*Raw data:*
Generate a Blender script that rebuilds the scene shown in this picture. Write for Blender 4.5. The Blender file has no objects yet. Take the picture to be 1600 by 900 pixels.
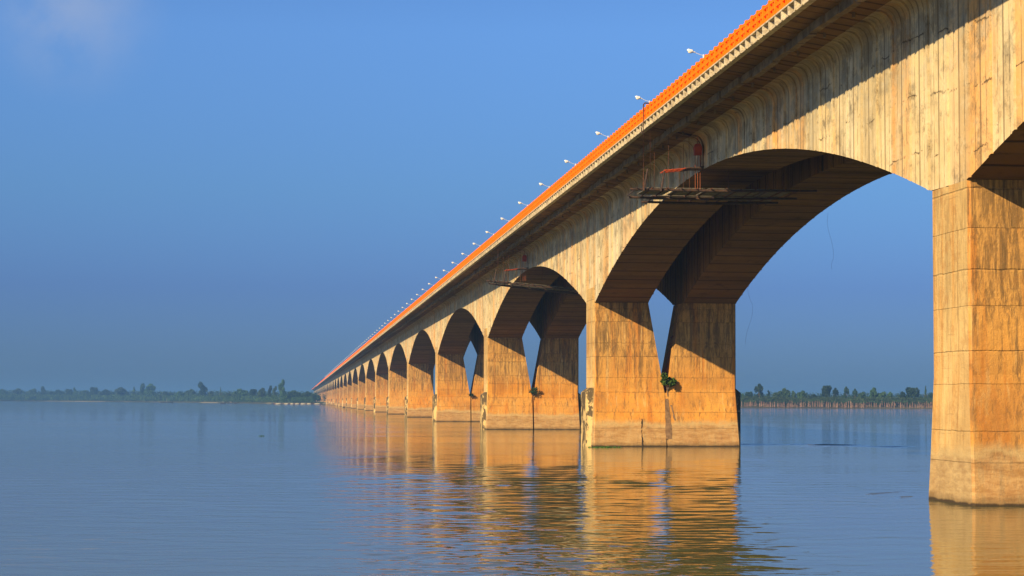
import bpy, math, random
from mathutils import Vector, noise as mnoise
R = math.radians
rnd = random.Random(7)
scene = bpy.context.scene
col = scene.collection

# ------------------------------------------------------------------ helpers
class MB:
    """collects faces; build() links them as ONE mesh object"""
    def __init__(self): self.v = []; self.f = []; self.m = []
    def poly(self, pts, m=0):
        n = len(self.v); self.v += [tuple(p) for p in pts]; self.f.append(tuple(range(n, n+len(pts)))); self.m.append(m)
    def box(self, x0, y0, z0, x1, y1, z1, m=0):
        n = len(self.v)
        self.v += [(x0,y0,z0),(x1,y0,z0),(x1,y1,z0),(x0,y1,z0),(x0,y0,z1),(x1,y0,z1),(x1,y1,z1),(x0,y1,z1)]
        for q in ((0,3,2,1),(4,5,6,7),(0,1,5,4),(1,2,6,5),(2,3,7,6),(3,0,4,7)):
            self.f.append(tuple(n+i for i in q)); self.m.append(m)
    def loft(self, rings, m=0, caps=True):
        n = len(self.v); k = len(rings[0])
        for r in rings: self.v += [tuple(p) for p in r]
        for i in range(len(rings)-1):
            for j in range(k):
                a = n+i*k+j; b = n+i*k+(j+1) % k
                self.f.append((a, b, b+k, a+k)); self.m.append(m)
        if caps:
            self.f.append(tuple(n+j for j in reversed(range(k)))); self.m.append(m)
            self.f.append(tuple(n+(len(rings)-1)*k+j for j in range(k))); self.m.append(m)
    def tube(self, pts, r, n=8, m=0, r1=None):
        pts = [Vector(p) for p in pts]; rings = []
        for i, p in enumerate(pts):
            d = (pts[min(i+1, len(pts)-1)] - pts[max(i-1, 0)]).normalized()
            a = d.cross(Vector((0, 0, 1)))
            if a.length < 1e-3: a = d.cross(Vector((1, 0, 0)))
            a.normalize(); b = d.cross(a)
            rr = r if r1 is None else r + (r1-r)*i/(len(pts)-1)
            rings.append([p + a*math.cos(t)*rr + b*math.sin(t)*rr for t in [2*math.pi*j/n for j in range(n)]])
        self.loft(rings, m)
    def blob(self, c, r, nu=10, nv=6, jit=0.0, m=0):
        rings = []
        for i in range(1, nv):
            th = math.pi*i/nv
            rings.append([(c[0]+r[0]*math.sin(th)*math.cos(p)*(1+rnd.uniform(-jit, jit)), c[1]+r[1]*math.sin(th)*math.sin(p)*(1+rnd.uniform(-jit, jit)),
                           c[2]-r[2]*math.cos(th)) for p in [2*math.pi*j/nu for j in range(nu)]])
        self.loft(rings, m)
    def leaf(self, c, s, m=0):
        a = Vector((rnd.gauss(0,1), rnd.gauss(0,1), rnd.gauss(0,.7))).normalized()
        b = a.cross(Vector((rnd.gauss(0,1), rnd.gauss(0,1), rnd.gauss(0,1)))).normalized()
        c = Vector(c); w = s*rnd.uniform(.35, .6)
        self.poly([c-a*s*.9, c-b*w, c+a*s*.9, c+b*w], m)
    def mesh(self, name, mats):
        me = bpy.data.meshes.new(name); me.from_pydata(self.v, [], self.f)
        for mt in (mats if isinstance(mats, (list, tuple)) else [mats]): me.materials.append(mt)
        me.polygons.foreach_set('material_index', self.m); me.update()
        return me
    def build(self, name, mats, parent=None, loc=(0, 0, 0), rz=0):
        return link(name, self.mesh(name, mats), parent, loc, rz)

def link(name, me, parent=None, loc=(0, 0, 0), rz=0, sc=None):
    o = bpy.data.objects.new(name, me); col.objects.link(o)
    o.location = loc; o.rotation_euler = (0, 0, rz)
    if sc: o.scale = sc
    if parent: o.parent = parent
    return o
def tag(o, label=None, cat=None, group=None, kind=None):
    for k, v in (('label', label), ('category', cat), ('group', group), ('kind', kind)):
        if v: o[k] = v
    return o
def empty(name, loc=(0, 0, 0), rz=0):
    return link(name, None, None, loc, rz)
def copy_tree(o, parent=None):
    c = o.copy(); col.objects.link(c); c.parent = parent
    for ch in list(o.children): copy_tree(ch, c)
    return c

# ------------------------------------------------------------------ materials
class NT:
    def __init__(self, nt): self.nt = nt; self.N = nt.nodes; self.L = nt.links
    def node(self, t, **k):
        n = self.N.new(t)
        for a, b in k.items(): setattr(n, a, b)
        return n
    def set(self, sock, v):
        if isinstance(v, bpy.types.NodeSocket): self.L.new(v, sock)
        else: sock.default_value = v
    def math(self, op, a, b=0.0, c=0.0, clamp=False):
        n = self.node('ShaderNodeMath', operation=op); n.use_clamp = clamp
        self.set(n.inputs[0], a); self.set(n.inputs[1], b); self.set(n.inputs[2], c); return n.outputs[0]
    def vmath(self, op, a, b=(0, 0, 0)):
        n = self.node('ShaderNodeVectorMath', operation=op); self.set(n.inputs[0], a); self.set(n.inputs[1], b)
        return n.outputs['Value'] if op in ('DOT_PRODUCT', 'LENGTH', 'DISTANCE') else n.outputs[0]
    def noise(self, vec, scale, detail=4, rough=.55, dim='3D'):
        n = self.node('ShaderNodeTexNoise', noise_dimensions=dim); self.set(n.inputs['Vector'], vec)
        n.inputs['Scale'].default_value = scale; n.inputs['Detail'].default_value = detail; n.inputs['Roughness'].default_value = rough
        return n.outputs['Fac']
    def white(self, w):
        n = self.node('ShaderNodeTexWhiteNoise', noise_dimensions='1D'); self.set(n.inputs['W'], w); return n.outputs['Value']
    def comb(self, x, y, z):
        n = self.node('ShaderNodeCombineXYZ')
        for i, v in enumerate((x, y, z)): self.set(n.inputs[i], v)
        return n.outputs[0]
    def sep(self, v):
        n = self.node('ShaderNodeSeparateXYZ'); self.set(n.inputs[0], v); return n.outputs
    def step(self, v, lo, hi):     # smoothstep lo..hi -> 0..1 (also falling)
        n = self.node('ShaderNodeMapRange', interpolation_type='SMOOTHSTEP')
        self.set(n.inputs['Value'], v); self.set(n.inputs['From Min'], lo); self.set(n.inputs['From Max'], hi); return n.outputs[0]
    def mix(self, f, a, b, mode='MIX'):
        n = self.node('ShaderNodeMix', data_type='RGBA', blend_type=mode)
        self.set(n.inputs[0], f); self.set(n.inputs[6], a); self.set(n.inputs[7], b); return n.outputs[2]
def rgb(*c): return (c[0], c[1], c[2], 1.0)
def newmat(name, rough=.8, spec=.3):
    m = bpy.data.materials.new(name); m.use_nodes = True
    t = NT(m.node_tree); b = m.node_tree.nodes['Principled BSDF']
    b.inputs['Roughness'].default_value = rough; b.inputs['Specular IOR Level'].default_value = spec
    return m, t, b
def pos(t): return t.node('ShaderNodeNewGeometry').outputs['Position']
def bump(t, b, h, dist=.02, strength=1.0):
    n = t.node('ShaderNodeBump'); n.inputs['Distance'].default_value = dist; n.inputs['Strength'].default_value = strength
    t.set(n.inputs['Height'], h); t.L.new(n.outputs[0], b.inputs['Normal'])

def line_mask(t, u, period, width, wob=0.0, ph=0.0):
    """thin line every period, returns 1 on the line"""
    f = t.math('FRACT', t.math('ADD', t.math('DIVIDE', t.math('ADD', u, wob), period), ph))
    d = t.math('ABSOLUTE', t.math('SUBTRACT', f, .5))
    return t.step(d, .5-width/period*.5*1.6, .5-width/period*.15)

def local(t): return t.node('ShaderNodeTexCoord').outputs['Object']
def girder_material(name):
    m, t, b = newmat(name, .88, .2)
    P = pos(t); x, y, z = t.sep(P); lx, ly, lz = t.sep(local(t))
    seg = t.math('FLOOR', t.math('DIVIDE', ly, 3.0265)); cell = t.math('ADD', seg, t.math('MULTIPLY', t.math('FLOOR', t.math('DIVIDE', y, 60.0)), 31.7))
    half = t.math('ADD', t.math('FLOOR', t.math('DIVIDE', ly, 1.51325)), t.math('MULTIPLY', t.math('FLOOR', t.math('DIVIDE', y, 60.0)), 17.3))
    w1 = t.white(cell); w2 = t.white(t.math('ADD', half, 57.3)); w3 = t.white(t.math('ADD', half, 211.9))
    c = t.mix(t.step(t.noise(P, .25, 6, .65), .3, .7), rgb(.56, .43, .22), rgb(.74, .60, .35))
    c = t.mix(t.math('MULTIPLY', t.step(w1, .55, .9), .75), c, rgb(.68, .34, .085))       # ruddy segments
    c = t.mix(t.math('MULTIPLY', t.step(w2, .4, 1), .6), c, rgb(.62, .57, .42))       # pale grey-green strips
    c = t.mix(t.math('MULTIPLY', t.step(w3, .5, 1), .5), c, rgb(.38, .31, .18))
    u = t.comb(t.math('MULTIPLY', x, .7), t.math('MULTIPLY', y, .7), t.math('MULTIPLY', z, .05))
    c = t.mix(t.math('MULTIPLY', t.step(t.noise(u, .45, 3), .52, .72), .7), c, rgb(.64, .28, .06))
    u2 = t.comb(t.math('MULTIPLY', x, 2.2), t.math('MULTIPLY', y, 2.2), t.math('MULTIPLY', z, .22))
    c = t.mix(t.math('MULTIPLY', t.step(t.noise(u2, .5, 3, .6), .50, .70), .4), c, rgb(.24, .165, .08))
    c = t.mix(t.math('MULTIPLY', t.step(t.noise(P, .6, 8, .75), .50, .66), .5), c, rgb(.68, .58, .38))
    # lichen, thickest under the slab
    hi = t.step(z, 21.0, 25.5)
    li = t.step(t.math('ADD', t.noise(P, .42, 10, .74), t.math('MULTIPLY', hi, .06)), .50, .64)
    c = t.mix(t.math('MULTIPLY', li, .62), c, rgb(.13, .105, .065))
    gl = t.step(t.noise(P, .5, 8, .75), .46, .58)
    c = t.mix(t.math('MULTIPLY', t.math('MULTIPLY', gl, t.step(z, 19.5, 24.5)), .55), c, rgb(.30, .30, .24))
    c = t.mix(t.math('MULTIPLY', t.step(z, 25.3, 26.2), .45), c, rgb(.26, .17, .085))  # evenly browner along the fillet, up to the slab
    # ragged near-horizontal pour cracks, offset from segment to segment
    wob = t.math('MULTIPLY', t.math('SUBTRACT', t.noise(P, .5, 8, .75), .5), 1.1)
    zz = t.math('ADD', t.math('ADD', z, wob), t.math('MULTIPLY', w1, 1.5))
    cm = t.step(t.noise(P, .38, 5, .7), .49, .57)
    cr = t.math('MULTIPLY', line_mask(t, zz, 3.1, .065), cm)
    c = t.mix(t.math('MULTIPLY', cr, .85), c, rgb(.10, .07, .04))
    blot = t.math('MULTIPLY', t.step(t.noise(P, .55, 10, .80), .53, .62), t.step(t.noise(P, .22, 4, .6), .40, .55))
    c = t.mix(t.math('MULTIPLY', blot, .6), c, rgb(.10, .075, .045))
    c = t.mix(t.math('MULTIPLY', t.step(t.noise(P, .16, 5, .7), .5, .68), .4), c, rgb(.33, .26, .15))
    # form-board joints
    wv = t.math('MULTIPLY', t.noise(P, .8, 3), .05)
    l0 = line_mask(t, ly, 3.0265, .20, wv, .5)
    l1 = t.math('MULTIPLY', line_mask(t, ly, 1.51325, .06, wv, .5), t.step(t.noise(P, .45, 5, .75), .38, .55))
    l2 = t.math('MULTIPLY', line_mask(t, ly, .3363, .03, wv, .5), t.step(t.noise(P, .6, 4, .7), .46, .66))
    c = t.mix(t.math('MULTIPLY', t.math('MULTIPLY', l0, t.step(t.noise(u2, .9, 4), .25, .5)), .75), c, rgb(.13, .09, .05))
    c = t.mix(t.math('MULTIPLY', l1, .75), c, rgb(.14, .10, .055))
    c = t.mix(t.math('MULTIPLY', l2, .05), c, rgb(.2, .14, .08))
    t.L.new(c, b.inputs['Base Color'])
    h = t.math('ADD', t.math('MULTIPLY', t.noise(P, 3, 9, .72), 1.1), t.math('MULTIPLY', t.math('ADD', l1, cr), -1.3))
    h = t.math('ADD', h, t.math('MULTIPLY', w2, .8))
    bump(t, b, h, .035)
    return m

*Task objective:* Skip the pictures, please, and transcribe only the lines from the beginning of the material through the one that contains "col = scene.collection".

*Finished task:*
Generate a Blender script that rebuilds the scene shown in this picture. Write for Blender 4.5. The Blender file has no objects yet. Take the picture to be 1600 by 900 pixels.
import bpy, math, random
from mathutils import Vector, noise as mnoise
R = math.radians
rnd = random.Random(7)
scene = bpy.context.scene
col = scene.collection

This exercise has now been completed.